* Aim of the exercise *
Output all entries verbatim. Skip pictures.

___ Data excerpts ___

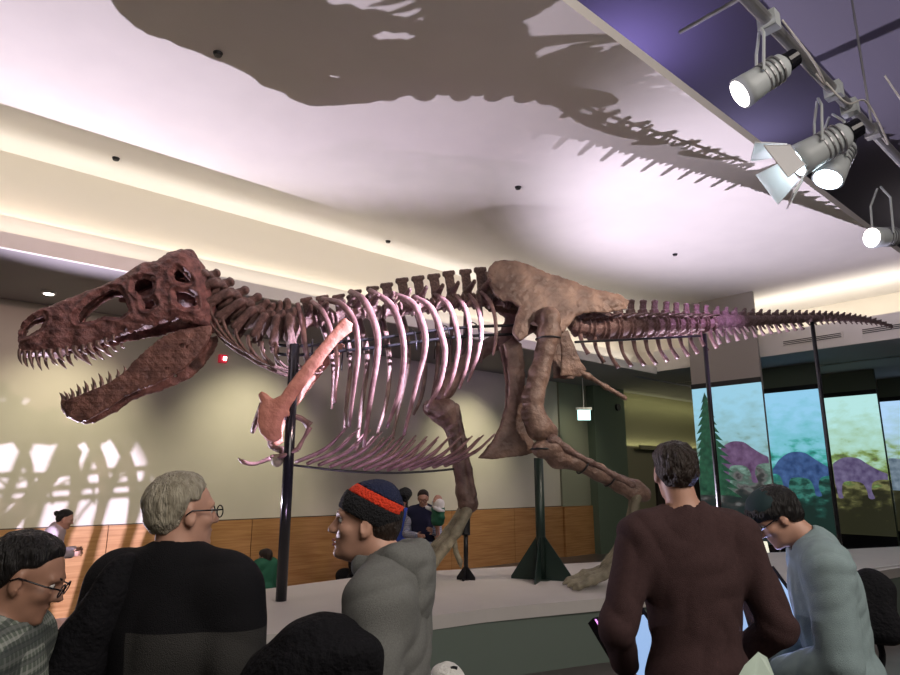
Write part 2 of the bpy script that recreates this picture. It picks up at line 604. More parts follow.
# small black fittings let into the main ceiling
for (px, py, how) in ((218, 53, 'in the skull shadow near the top of the photo'), (518, 187, 'under the pale body shadow in the middle'),
                      (675, 254, 'above the start of the tail'), (116, 158, 'nearest the cove at the left'), (388, 241, 'above the first ribs')):
    p = on_z(px, py, HM)
    tag(MB().tube([(p.x, p.y, HM + .01), (p.x, p.y, HM - .03)], [0.05, 0.035], 14).build('ceiling_fitting', M['black']),
        'black fitting in the ceiling, ' + how, 'ceiling fitting', 'black fittings in the cream ceiling')
# air grilles in the end fascia
for (a, b, c, how) in ((783, 844, 346, 'left of the rod under the thin tail'), (862, 905, 335, 'under the tip of the tail')):
    p0, p1 = on_wall_x(a, c + 4, 14.1), on_wall_x(b, c - 5, 14.1)
    zc = 4.52
    g = empty('air_grille', (14.09, (p0.y + p1.y) / 2, zc), 'dark slotted air grille in the end fascia, ' + how, 'air vent', 'slotted grilles in the end fascia')
    fr = MB().box((14.085, p1.y, zc - .06), (14.1, p0.y, zc + .06))
    fr.build('frame', M['ceiling'], g)
    for k in range(3):
        MB().box((14.075, p1.y + .03, zc - .045 + k * .035), (14.086, p0.y - .03, zc - .030 + k * .035)).build('slot', M['black'], g)
# red fire alarm on the wall
p = on_wall_y(222, 359, WY)
fa = empty('fire_alarm', (p.x, WY, p.z - .08), 'small red fire alarm with a white strobe on the wall behind the neck', 'fire alarm')
MB().box((p.x - .07, WY - .06, p.z - .07), (p.x + .07, WY, p.z + .07)).build('housing', M['red'], fa)
MB().box((p.x + .0, WY - .085, p.z - .03), (p.x + .05, WY - .06, p.z + .03)).build('strobe', M['lampwarm'], fa)
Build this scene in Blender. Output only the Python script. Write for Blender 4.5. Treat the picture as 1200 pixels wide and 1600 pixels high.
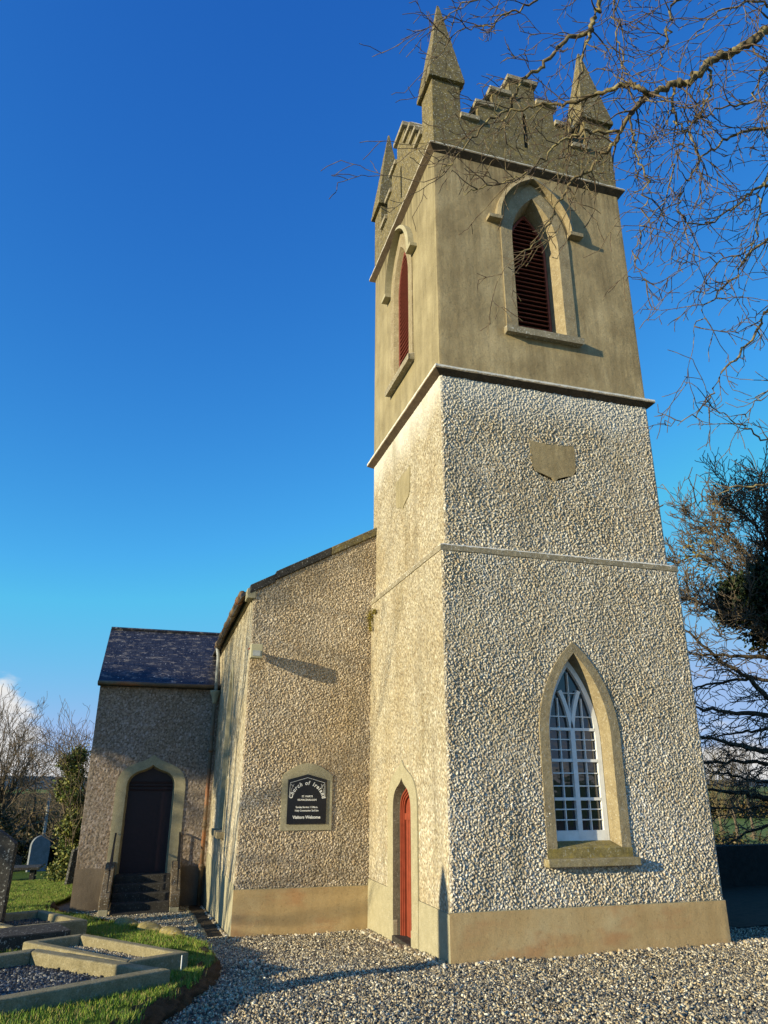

___

* Full output *
Write part 2 of the bpy script that recreates this picture. It picks up at line 604. More parts follow.
# small black fittings let into the main ceiling
for (px, py, how) in ((218, 53, 'in the skull shadow near the top of the photo'), (518, 187, 'under the pale body shadow in the middle'),
                      (675, 254, 'above the start of the tail'), (116, 158, 'nearest the cove at the left'), (388, 241, 'above the first ribs')):
    p = on_z(px, py, HM)
    tag(MB().tube([(p.x, p.y, HM + .01), (p.x, p.y, HM - .03)], [0.05, 0.035], 14).build('ceiling_fitting', M['black']),
        'black fitting in the ceiling, ' + how, 'ceiling fitting', 'black fittings in the cream ceiling')
# air grilles in the end fascia
for (a, b, c, how) in ((783, 844, 346, 'left of the rod under the thin tail'), (862, 905, 335, 'under the tip of the tail')):
    p0, p1 = on_wall_x(a, c + 4, 14.1), on_wall_x(b, c - 5, 14.1)
    zc = 4.52
    g = empty('air_grille', (14.09, (p0.y + p1.y) / 2, zc), 'dark slotted air grille in the end fascia, ' + how, 'air vent', 'slotted grilles in the end fascia')
    fr = MB().box((14.085, p1.y, zc - .06), (14.1, p0.y, zc + .06))
    fr.build('frame', M['ceiling'], g)
    for k in range(3):
        MB().box((14.075, p1.y + .03, zc - .045 + k * .035), (14.086, p0.y - .03, zc - .030 + k * .035)).build('slot', M['black'], g)
# red fire alarm on the wall
p = on_wall_y(222, 359, WY)
fa = empty('fire_alarm', (p.x, WY, p.z - .08), 'small red fire alarm with a white strobe on the wall behind the neck', 'fire alarm')
MB().box((p.x - .07, WY - .06, p.z - .07), (p.x + .07, WY, p.z + .07)).build('housing', M['red'], fa)
MB().box((p.x + .0, WY - .085, p.z - .03), (p.x + .05, WY - .06, p.z + .03)).build('strobe', M['lampwarm'], fa)
Build this scene in Blender. Output only the Python script. Write for Blender 4.5. Treat the picture as 1200 pixels wide and 1600 pixels high.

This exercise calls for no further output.